U.S. District Court judge Rudolph Contreras issued the ruling Tuesday morning, a day after the State Department responded to a lawsuit filed by Vice News stating that it planned to make Clinton’s emails available by Jan. 15, 2016 — just two weeks before the Iowa caucuses and New Hampshire primary.
According to Politico, Contreras is forcing the agency to provide a timeline for the rolling release of Clinton’s emails. On top of that, State must provide an exact date for when it will release the 300 emails that have already been turned over to the House Select Committee on Benghazi.

Clinton’s emails, which were turned over to the State Department in December, became the subject of intense interest after it was revealed in March that Clinton used only a private email account hosted on a private server during her entire tenure at the State Department.

In Monday’s court filing, John Hackett, who heads the State Department’s Freedom of Information Act division, said that processing the emails for release is slow-going because the agency has to consult “a broad range of subject matter experts within the department and other agencies as well as potentially foreign governments.”
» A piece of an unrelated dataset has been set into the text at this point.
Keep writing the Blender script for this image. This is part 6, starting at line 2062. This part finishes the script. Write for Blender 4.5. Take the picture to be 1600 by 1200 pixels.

He also stated that a team consisting of a project manager, two case analysts, and nine FOIA reviewers are working exclusively on the Clinton email project.

In March, State Department spokeswoman Marie Harf said that the email review would take “several months.”

According to Vice, the Clinton email team has had to scan 12 “bankers’ boxes” worth of printed emails. The team has met “daily since April to implement and oversee this large undertaking,” Hackett said.

Since October, the State Department has received 14,000 new FOIA requests and is “currently engaged in nearly 80 FOIA litigation cases.”